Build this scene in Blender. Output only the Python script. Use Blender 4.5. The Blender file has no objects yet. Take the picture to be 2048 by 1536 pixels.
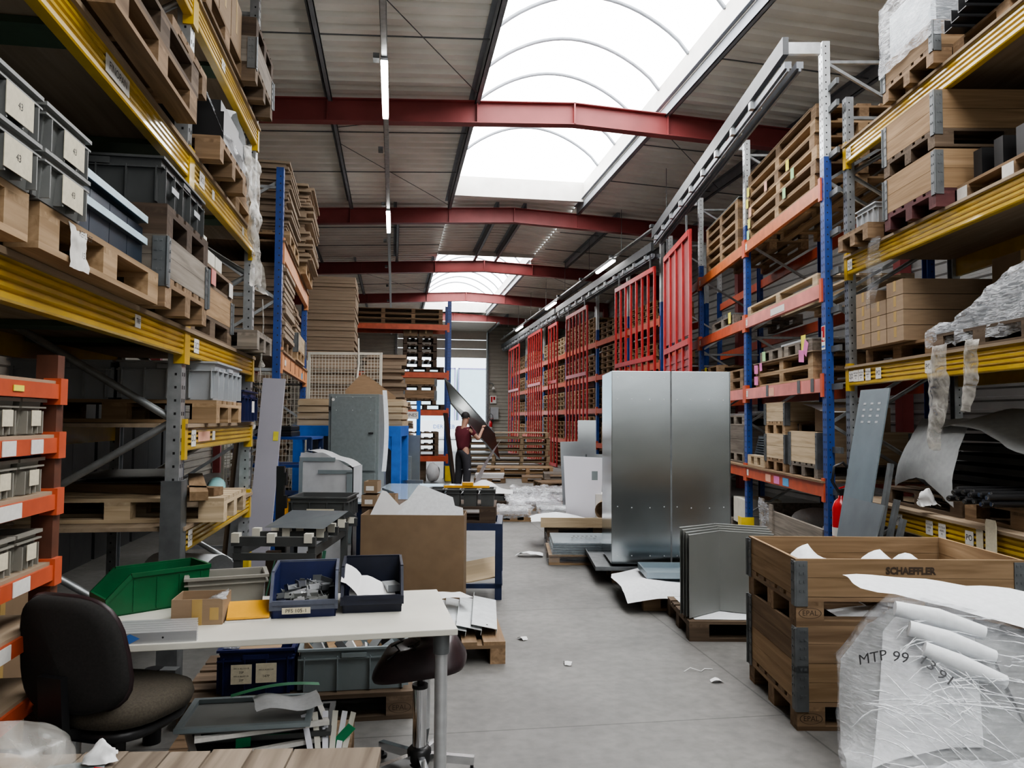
import bpy, math, random
from mathutils import Vector, Matrix, noise
scene = bpy.context.scene
COL = scene.collection
PI = math.pi
rnd = random.Random(11)
# ---------------------------------------------------------------- camera model (world = building axes, +Y down the aisle)
YAW = math.radians(8.72); FPX = 1538.0; CAMZ = 1.6
PIT = math.atan((839 - 768) / FPX); ROL = .007
SA, CA = math.sin(YAW), math.cos(YAW)
FWD = Vector((SA * math.cos(PIT), CA * math.cos(PIT), math.sin(PIT)))
RT0 = Vector((CA, -SA, 0)); UP0 = RT0.cross(FWD)
RT = RT0 * math.cos(ROL) + UP0 * math.sin(ROL); UP = UP0 * math.cos(ROL) - RT0 * math.sin(ROL)
cam_d = bpy.data.cameras.new('camera'); cam = bpy.data.objects.new('camera', cam_d); COL.objects.link(cam)
M4 = Matrix.Identity(4)
for i in range(3):
    M4[i][0], M4[i][1], M4[i][2] = RT[i], UP[i], -FWD[i]
M4[2][3] = CAMZ
cam.matrix_world = M4
cam_d.sensor_width = 36; cam_d.lens = 36 * FPX / 2048; cam_d.clip_start = .05; cam_d.clip_end = 400
scene.camera = cam

def H(lat, dep, z=0.0):
    """point given as metres right of / ahead of the photographer"""
    return Vector((lat * CA + dep * SA, -lat * SA + dep * CA, z))
HRZ = -YAW                                   # rotation of things that face the photographer

class Frame:
    def __init__(s, o, rz): s.o = Vector(o); s.rz = rz
    def p(s, x, y, z=0.0):
        c, n = math.cos(s.rz), math.sin(s.rz)
        return Vector((s.o.x + x * c - y * n, s.o.y + x * n + y * c, s.o.z + z))
# ---------------------------------------------------------------- mesh builder
class MB:
    def __init__(s): s.v = []; s.f = []; s.m = []; s.s = []; s.X = None
    def add(s, vs, fs, m=0, sm=False):
        b = len(s.v)
        s.v += [tuple(s.X @ Vector(v)) if s.X is not None else tuple(v) for v in vs]
        s.f += [tuple(b + i for i in f) for f in fs]; s.m += [m] * len(fs); s.s += [sm] * len(fs)
        return s
    def bx(s, x0, x1, y0, y1, z0, z1, m=0):
        return s.add([(x0,y0,z0),(x1,y0,z0),(x1,y1,z0),(x0,y1,z0),(x0,y0,z1),(x1,y0,z1),(x1,y1,z1),(x0,y1,z1)],
                     [(3,2,1,0),(4,5,6,7),(0,1,5,4),(1,2,6,5),(2,3,7,6),(3,0,4,7)], m)
    def c(s, cx, cy, cz, sx, sy, sz, m=0):
        return s.bx(cx-sx/2, cx+sx/2, cy-sy/2, cy+sy/2, cz-sz/2, cz+sz/2, m)
    def bar(s, p, q, w, h, m=0, up=(0,0,1)):
        p, q = Vector(p), Vector(q); d = (q - p).normalized(); u = Vector(up)
        if abs(d.dot(u)) > .99: u = Vector((0,1,0))
        r = d.cross(u).normalized(); u = r.cross(d)
        vs = [e + r * a * w / 2 + u * b * h / 2 for e in (p, q) for a, b in ((-1,-1),(1,-1),(1,1),(-1,1))]
        return s.add(vs, [(3,2,1,0),(4,5,6,7),(0,1,5,4),(1,2,6,5),(2,3,7,6),(3,0,4,7)][::1], m)
    def tube(s, pts, r, n=8, m=0, cap=True, sm=True):
        pts = [Vector(p) for p in pts]; k = len(pts); vs = []; fs = []
        rs = r if isinstance(r, (list, tuple)) else [r] * k
        prev = None
        for i, p in enumerate(pts):
            d = (pts[min(i+1, k-1)] - pts[max(i-1, 0)]).normalized()
            u = Vector((0,0,1)) if abs(d.z) < .95 else Vector((1,0,0))
            if prev is not None and (prev - d * prev.dot(d)).length > .1: u = prev
            a = (u - d * u.dot(d)).normalized(); prev = a; b = d.cross(a)
            for j in range(n):
                t = 2 * PI * j / n
                vs.append(p + (a * math.cos(t) + b * math.sin(t)) * rs[i])
        for i in range(k - 1):
            for j in range(n):
                fs.append((i*n+j, i*n+(j+1) % n, (i+1)*n+(j+1) % n, (i+1)*n+j))
        s.add(vs, fs, m, sm)
        if cap:
            s.add(vs[:n], [tuple(range(n))[::-1]], m); s.add(vs[-n:], [tuple(range(n))], m)
        return s
    def prism(s, poly, ax, a, b, m=0, cap=True):
        """extrude a 2d polygon along axis ax ('x': poly is (y,z), 'y': (x,z), 'z': (x,y))"""
        def P(u, w, t): return (t,u,w) if ax == 'x' else ((u,t,w) if ax == 'y' else (u,w,t))
        n = len(poly); vs = [P(u,w,a) for u,w in poly] + [P(u,w,b) for u,w in poly]
        fs = [(i,(i+1) % n,n+(i+1) % n,n+i) for i in range(n)]
        if cap: fs += [tuple(range(n))[::-1], tuple(range(n,2*n))]
        return s.add(vs, fs, m)
    def grid(s, fn, nu, nv, m=0, sm=True):
        vs = [fn(i/nu, j/nv) for j in range(nv+1) for i in range(nu+1)]
        fs = [(j*(nu+1)+i, j*(nu+1)+i+1, (j+1)*(nu+1)+i+1, (j+1)*(nu+1)+i) for j in range(nv) for i in range(nu)]
        return s.add(vs, fs, m, sm)
    def quad(s, *p, m=0): return s.add(p, [tuple(range(len(p)))], m)
    def lathe(s, prof, n=24, m=0, sm=True):
        k = len(prof); vs = [(r*math.cos(2*PI*j/n), r*math.sin(2*PI*j/n), z) for r, z in prof for j in range(n)]
        fs = [(i*n+j, i*n+(j+1) % n, (i+1)*n+(j+1) % n, (i+1)*n+j) for i in range(k-1) for j in range(n)]
        return s.add(vs, fs, m, sm)
    def hollow(s, L, W, Hh, t=.005, tp=.94, m=0, z=0.0):
        """open box with tapered walls"""
        a, b, c, d = L/2*tp, W/2*tp, L/2, W/2
        o = [(-a,-b,z),(a,-b,z),(a,b,z),(-a,b,z),(-c,-d,z+Hh),(c,-d,z+Hh),(c,d,z+Hh),(-c,d,z+Hh)]
        i_ = [(-a+t,-b+t,z+t),(a-t,-b+t,z+t),(a-t,b-t,z+t),(-a+t,b-t,z+t),(-c+t,-d+t,z+Hh),(c-t,-d+t,z+Hh),(c-t,d-t,z+Hh),(-c+t,d-t,z+Hh)]
        fs = [(3,2,1,0)] + [(k,(k+1)%4,4+(k+1)%4,4+k) for k in range(4)]
        fs += [(8,9,10,11)] + [(8+k,12+k,12+(k+1)%4,8+(k+1)%4) for k in range(4)]
        fs += [(4+k,4+(k+1)%4,12+(k+1)%4,12+k) for k in range(4)]
        return s.add(o + i_, fs, m)
    def mesh(s, name, mats):
        me = bpy.data.meshes.new(name)
        me.from_pydata(s.v, [], s.f)
        for m in (mats if isinstance(mats, (list, tuple)) else [mats]): me.materials.append(m)
        me.polygons.foreach_set('material_index', s.m)
        me.polygons.foreach_set('use_smooth', s.s)
        me.update(); return me
    def build(s, name, mats, parent=None, loc=(0,0,0), rot=(0,0,0)):
        o = bpy.data.objects.new(name, s.mesh(name, mats)); COL.objects.link(o)
        o.parent = parent; o.location = loc; o.rotation_euler = rot
        return o

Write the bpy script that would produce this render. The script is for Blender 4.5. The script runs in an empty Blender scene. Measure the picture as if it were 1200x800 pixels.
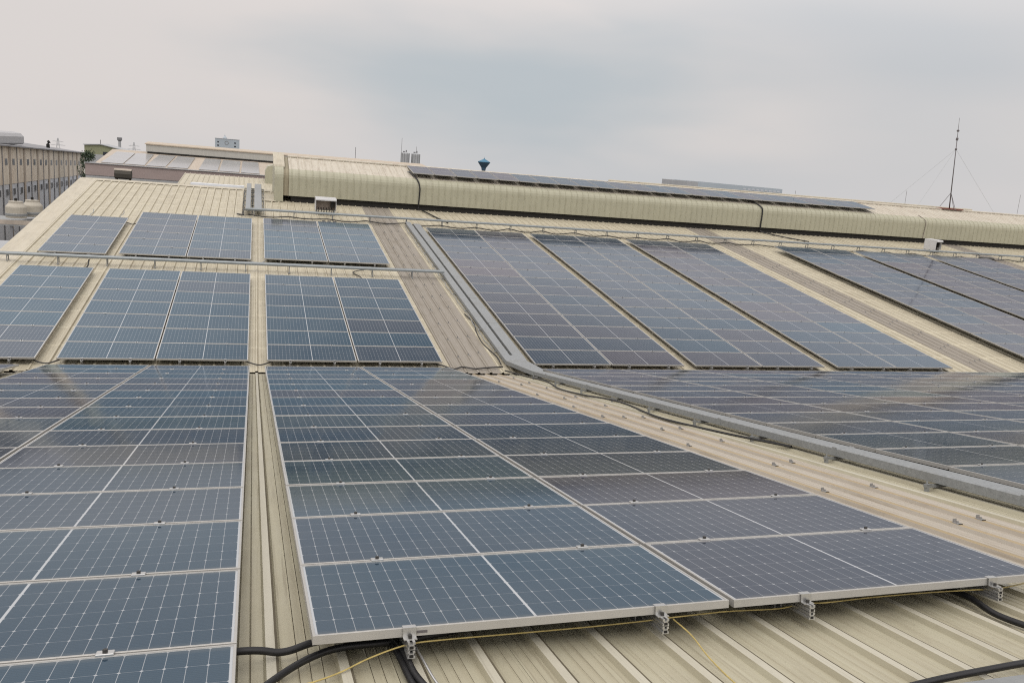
import bpy, bmesh, math, random
from mathutils import Vector, Matrix
R = math.radians
rng = random.Random(11)
scn = bpy.context.scene
COL = scn.collection

# ------------------------------------------------------------------ camera
CAM_LOC = Vector((-0.2701, -18.3456, 4.7108))
CR = Vector((0.9543, -0.2874, 0.0820)).normalized()
CF = Vector((0.2984, 0.9319, -0.2064)).normalized()
CU = CR.cross(CF).normalized()
CF = CU.cross(CR).normalized()
FPX = 974.1
cam_d = bpy.data.cameras.new('camera')
cam = bpy.data.objects.new('camera', cam_d)
COL.objects.link(cam)
cam.matrix_world = Matrix(((CR.x, CU.x, -CF.x, CAM_LOC.x), (CR.y, CU.y, -CF.y, CAM_LOC.y),
                           (CR.z, CU.z, -CF.z, CAM_LOC.z), (0, 0, 0, 1)))
cam_d.sensor_width = 36
cam_d.lens = FPX / 1200 * 36
cam_d.clip_start = 0.05
cam_d.clip_end = 8000
scn.camera = cam

def pix(P):
    d = Vector(P) - CAM_LOC
    z = d.dot(CF)
    if z < .05: return None
    return (600 + FPX * d.dot(CR) / z, 400 - FPX * d.dot(CU) / z)

# ------------------------------------------------------------------ world
SUN_EL, SUN_AZ = R(56), R(205)       # azimuth measured clockwise from +Y
world = bpy.data.worlds.new('World')
scn.world = world
world.use_nodes = True
nt = world.node_tree
nt.nodes.clear()
def N(t, kind, **kw):
    n = t.nodes.new(kind)
    for k, v in kw.items():
        if hasattr(n, k): setattr(n, k, v)
        else: n.inputs[k].default_value = v
    return n
out = N(nt, 'ShaderNodeOutputWorld')
sky = N(nt, 'ShaderNodeTexSky', sky_type='NISHITA', sun_disc=False)
sky.sun_elevation = SUN_EL
sky.sun_rotation = SUN_AZ
sky.dust_density = 4
bg_sky = N(nt, 'ShaderNodeBackground', Strength=0.06)
nt.links.new(sky.outputs[0], bg_sky.inputs['Color'])
tc = N(nt, 'ShaderNodeTexCoord')
sep = N(nt, 'ShaderNodeSeparateXYZ')
nt.links.new(tc.outputs['Generated'], sep.inputs[0])
# overcast layer: brighter towards the zenith, soft streaky structure
mp = N(nt, 'ShaderNodeMapping')
mp.inputs['Scale'].default_value = (1.6, 1.6, 6.0)
mp.inputs['Location'].default_value = (0.55, 0.2, 0.15)
nt.links.new(tc.outputs['Generated'], mp.inputs['Vector'])
nz = N(nt, 'ShaderNodeTexNoise', Scale=.9, Detail=2.5, Roughness=0.45)
nt.links.new(mp.outputs[0], nz.inputs['Vector'])
crp = N(nt, 'ShaderNodeValToRGB')
e = crp.color_ramp.elements
e[0].position, e[0].color = .30, (.585, .60, .62, 1)
e[1].position, e[1].color = .55, (.745, .70, .68, 1)
nt.links.new(nz.outputs['Fac'], crp.inputs[0])
# a patch of bluer cloud ahead, a little above the horizon
vd = N(nt, 'ShaderNodeVectorMath', operation='SUBTRACT')
vd.inputs[1].default_value = (.30, .945, .085)
nt.links.new(tc.outputs['Generated'], vd.inputs[0])
vs = N(nt, 'ShaderNodeVectorMath', operation='MULTIPLY')
vs.inputs[1].default_value = (2.6, 2.6, 9.5)
nt.links.new(vd.outputs[0], vs.inputs[0])
vl = N(nt, 'ShaderNodeVectorMath', operation='LENGTH')
nt.links.new(vs.outputs[0], vl.inputs[0])
wob = N(nt, 'ShaderNodeMath', operation='ADD')
nz2 = N(nt, 'ShaderNodeTexNoise', Scale=2.3, Detail=3.0)
nt.links.new(mp.outputs[0], nz2.inputs['Vector'])
wm = N(nt, 'ShaderNodeMath', operation='MULTIPLY_ADD')
wm.inputs[1].default_value = 1.1; wm.inputs[2].default_value = -.55
nt.links.new(nz2.outputs['Fac'], wm.inputs[0])
nt.links.new(vl.outputs['Value'], wob.inputs[0]); nt.links.new(wm.outputs[0], wob.inputs[1])
pf = N(nt, 'ShaderNodeMapRange', interpolation_type='SMOOTHSTEP')
pf.inputs['From Min'].default_value = .1; pf.inputs['From Max'].default_value = 1.15
pf.inputs['To Min'].default_value = .75; pf.inputs['To Max'].default_value = 0
nt.links.new(wob.outputs[0], pf.inputs['Value'])
mxp = N(nt, 'ShaderNodeMix', data_type='RGBA')
mxp.inputs[7].default_value = (.445, .52, .57, 1)
nt.links.new(pf.outputs[0], mxp.inputs[0]); nt.links.new(crp.outputs[0], mxp.inputs[6])
el = N(nt, 'ShaderNodeMapRange', interpolation_type='SMOOTHSTEP')
el.inputs['From Min'].default_value = .10; el.inputs['From Max'].default_value = .62
el.inputs['To Min'].default_value = 1.0; el.inputs['To Max'].default_value = 2.2
nt.links.new(sep.outputs['Z'], el.inputs['Value'])
bg_c = N(nt, 'ShaderNodeBackground')
nt.links.new(mxp.outputs[2], bg_c.inputs['Color'])
# a heavier, darker cloud bank higher up, ahead and to the right
def mr(sock, a, b):
    n = N(nt, 'ShaderNodeMapRange', interpolation_type='SMOOTHSTEP')
    n.inputs['From Min'].default_value = a; n.inputs['From Max'].default_value = b
    nt.links.new(sock, n.inputs['Value'])
    return n.outputs[0]
def mul(a, b):
    n = N(nt, 'ShaderNodeMath', operation='MULTIPLY')
    for i, v in enumerate((a, b)):
        if isinstance(v, float): n.inputs[i].default_value = v
        else: nt.links.new(v, n.inputs[i])
    return n.outputs[0]
bank = mul(mul(mr(sep.outputs['Z'], .33, .50), mr(sep.outputs['Z'], .86, .66)), mul(mr(sep.outputs['X'], -.25, .22), mr(sep.outputs['Y'], .05, .4)))
inv = N(nt, 'ShaderNodeMath', operation='SUBTRACT'); inv.inputs[0].default_value = 1.0
nt.links.new(mul(bank, .74), inv.inputs[1])
nt.links.new(mul(el.outputs[0], inv.outputs[0]), bg_c.inputs['Strength'])
mixw = N(nt, 'ShaderNodeMixShader')
mixw.inputs[0].default_value = .93
nt.links.new(bg_sky.outputs[0], mixw.inputs[1]); nt.links.new(bg_c.outputs[0], mixw.inputs[2])
nt.links.new(mixw.outputs[0], out.inputs['Surface'])

# ------------------------------------------------------------------ sun (soft, overcast)
sd = bpy.data.lights.new('sun', 'SUN')
sd.energy = 0.8
sd.angle = R(25)
sd.color = (1, .96, .9)
sun = bpy.data.objects.new('sun', sd)
COL.objects.link(sun)
sdir = Vector((math.sin(SUN_AZ) * math.cos(SUN_EL), math.cos(SUN_AZ) * math.cos(SUN_EL), math.sin(SUN_EL)))
sun.rotation_euler = sdir.to_track_quat('Z', 'Y').to_euler()

vs_ = scn.view_settings
vs_.view_transform = 'Standard'
vs_.look = 'None'
vs_.exposure = 0
vs_.gamma = 1
vs_.use_curve_mapping = False
scn.cycles.use_denoising = False
scn.cycles.pixel_filter_type = 'BLACKMAN_HARRIS'
scn.cycles.filter_width = 1.15
scn.cycles.max_bounces = 6
scn.cycles.glossy_bounces = 3
scn.cycles.volume_bounces = 2

# ------------------------------------------------------------------ materials
def principled(name):
    m = bpy.data.materials.new(name)
    m.use_nodes = True
    t = m.node_tree
    return m, t, t.nodes['Principled BSDF']

def mat(name, col, rough=.6, metal=0., var=.12, scale=3., spec=.4, stretch=(1, 1, 1), dirt=None, dirt_amt=.4, dirt_scale=1.5):
    """plain surface with noise variation and optional dirt blotches (object space)"""
    m, t, b = principled(name)
    tcn = N(t, 'ShaderNodeTexCoord')
    mpn = N(t, 'ShaderNodeMapping')
    mpn.inputs['Scale'].default_value = stretch
    t.links.new(tcn.outputs['Object'], mpn.inputs['Vector'])
    n1 = N(t, 'ShaderNodeTexNoise', Scale=scale, Detail=6.0, Roughness=.65)
    t.links.new(mpn.outputs[0], n1.inputs['Vector'])
    r = N(t, 'ShaderNodeMapRange')
    r.inputs['From Min'].default_value = .25; r.inputs['From Max'].default_value = .75
    r.inputs['To Min'].default_value = 1 - var; r.inputs['To Max'].default_value = 1 + var
    t.links.new(n1.outputs['Fac'], r.inputs['Value'])
    h = N(t, 'ShaderNodeVectorMath', operation='SCALE')
    h.inputs[0].default_value = col
    t.links.new(r.outputs[0], h.inputs['Scale'])
    last = h.outputs[0]
    if dirt:
        n2 = N(t, 'ShaderNodeTexNoise', Scale=dirt_scale, Detail=8.0, Roughness=.7)
        t.links.new(mpn.outputs[0], n2.inputs['Vector'])
        r2 = N(t, 'ShaderNodeMapRange')
        r2.inputs['From Min'].default_value = .5; r2.inputs['From Max'].default_value = .75
        r2.inputs['To Min'].default_value = 0; r2.inputs['To Max'].default_value = dirt_amt
        t.links.new(n2.outputs['Fac'], r2.inputs['Value'])
        mx = N(t, 'ShaderNodeMix', data_type='RGBA')
        mx.inputs[7].default_value = (*dirt, 1)
        t.links.new(r2.outputs[0], mx.inputs[0]); t.links.new(last, mx.inputs[6])
        last = mx.outputs[2]
    t.links.new(last, b.inputs['Base Color'])
    b.inputs['Roughness'].default_value = rough
    b.inputs['Metallic'].default_value = metal
    b.inputs['Specular IOR Level'].default_value = spec
    return m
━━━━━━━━
• [Work instructions]:
Restate word for word every line from the top of the entries above to the line with "face the photographer", inclusive, and skip any pictures.

• [Response to this task]:
Build this scene in Blender. Output only the Python script. Use Blender 4.5. The Blender file has no objects yet. Take the picture to be 2048 by 1536 pixels.
import bpy, math, random
from mathutils import Vector, Matrix, noise
scene = bpy.context.scene
COL = scene.collection
PI = math.pi
rnd = random.Random(11)
# ---------------------------------------------------------------- camera model (world = building axes, +Y down the aisle)
YAW = math.radians(8.72); FPX = 1538.0; CAMZ = 1.6
PIT = math.atan((839 - 768) / FPX); ROL = .007
SA, CA = math.sin(YAW), math.cos(YAW)
FWD = Vector((SA * math.cos(PIT), CA * math.cos(PIT), math.sin(PIT)))
RT0 = Vector((CA, -SA, 0)); UP0 = RT0.cross(FWD)
RT = RT0 * math.cos(ROL) + UP0 * math.sin(ROL); UP = UP0 * math.cos(ROL) - RT0 * math.sin(ROL)
cam_d = bpy.data.cameras.new('camera'); cam = bpy.data.objects.new('camera', cam_d); COL.objects.link(cam)
M4 = Matrix.Identity(4)
for i in range(3):
    M4[i][0], M4[i][1], M4[i][2] = RT[i], UP[i], -FWD[i]
M4[2][3] = CAMZ
cam.matrix_world = M4
cam_d.sensor_width = 36; cam_d.lens = 36 * FPX / 2048; cam_d.clip_start = .05; cam_d.clip_end = 400
scene.camera = cam

def H(lat, dep, z=0.0):
    """point given as metres right of / ahead of the photographer"""
    return Vector((lat * CA + dep * SA, -lat * SA + dep * CA, z))
HRZ = -YAW                                   # rotation of things that face the photographer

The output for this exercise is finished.